In the puzzle today, at 56A the clue was “Toward that place, quaintly,” and the answer was THITHER. I posted the following on Rex’s blog:
Have you seen my zither?
Thither.
Right, my zither. Have you seen it?
Thither.
Yes. Do you know where it is? My zither.
Thither.
(Continue in this vain until tired.)
[Low-hanging fruit, I know, but someone had to do it.]
The puzzle was brilliant, IMO. The idea was “you can’t see the forest for the trees.” First, the grid used the black squares to form the picture of a tree, see below. Then in six places an answer was short one letter that was represented by a tree. And the shortened word was separately the name of a tree! So, e.g., where the answer was ELMO, you filled in only ELM and it was followed by a square with a little tree in it. For the answer RASH, you left the R out and got an ASH tree, and so on, six times. And the six “missing letters,” in order, spelled FOREST. Wow.

Amazingly, this was the debut puzzle of the brother duo, Ilan and Shimon Kolkowitz, one a doctor and the other some type of scientist.
Many years ago I won a bet with a then-brother-in-law who was certain the expression was “can’t see the forest ‘from’ the trees.” Idiot.
Impossible not to include this song at this point.

At 34D the “start of a children’s book series” was ARNIE the Doughnut. An anthropomorphic chocolate-frosted sprinkle doughnut named Arnie? OK, I’ll bite.

I harbor no ill will towards Gnats pitcher Jorge Lopez. In fact, I wish him and his family nothing but the best. His wife Karla and he have a son Mikael who suffers from a rare condition known as Familial Mediterranean fever and is waiting for a small intestines transplant. But meanwhile Jorge’s not doing himself any favors.
Back on 5/29/24, playing for the Mets, on his way to the dugout after being ejected from the game, he threw his glove into the stands and untucked his shirt (gasp!). He then called the Mets “the worst team in all of fucking MLB” and they released him.
The Gnats, who of late actually come closer to that description than those Mets did, picked him up in January for $3 million. He’s made 8 appearances so far and has not hit stride. ERA of 10.57. And last night after hitting Pirate Brian Reynolds with a pitch, he threw one that appeared headed towards Andrew McCutchen’s noggin. He was ejected and faces a 3-game suspension.
C’mon buddy, pull it together. Jorge was an all star back in 2022. He’s 32 now — can still crank out a few good years.
Here’s Gnats’ catcher Keibert Ruiz telling Lopez to calm down and keep his shirt tucked in before the benches cleared last night.
Gnats lost 6-1. D’oh! Lost again today, 1-0. Ever get that queasy feeling?
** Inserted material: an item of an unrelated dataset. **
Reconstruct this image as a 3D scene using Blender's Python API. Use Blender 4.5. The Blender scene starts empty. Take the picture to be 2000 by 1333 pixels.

Things almost got out of hand on Rex’s blog today. First there was this snippy comment:
Two answers that annoyed me, as a person who actually knows things instead of having accumulated lists of crossword answers in the back of my brain. The muse of Memory is Mnemosyne: Not MNEME. And the LOTUS, in general, is a water lily, not a tree. Harumph.
Kitshef replied: Mnemosyne was a goddess, rather than a muse. She was the mother of the nine Olympian muses. Mneme was one of the three muses according to Varro. (There are different numbers of muses, and with different names, according to different authors.)
And yes, there is a LOTUS that is a flowering aquatic plant, but also a lotus tree, again from Greek mythology. The lotus-eaters from the Odyssey were eating lotus trees.
Whatsername added the following, for good measure:
My knowledge of trees is very basic, but where I grew up in mid-Missouri, there were LOTUS TREES in our front yard. They were tall and slender with rough bark and exquisite smelling white blossoms which were always covered with bees. I’ve no idea what the scientific name for them is but that’s what they were commonly called.
Finally, ChrisS blew me away with this:
The Lotus tree, native to the Mediterranean area, is not one I was familiar with. I do know of lotus-eaters from Greek myth but did not know they were eating this tree. The Lotus tree is related to the Jujube tree, the fruit of which were an ingredient in the olden days candy Jujubes.
Jujubes! Wow. That takes me back.

Armas — you have these growing up in Cuba? Not too good for your teeth.

Can’t top candy and Ana de for a send-off. See you tomorrow. Thanks for popping by.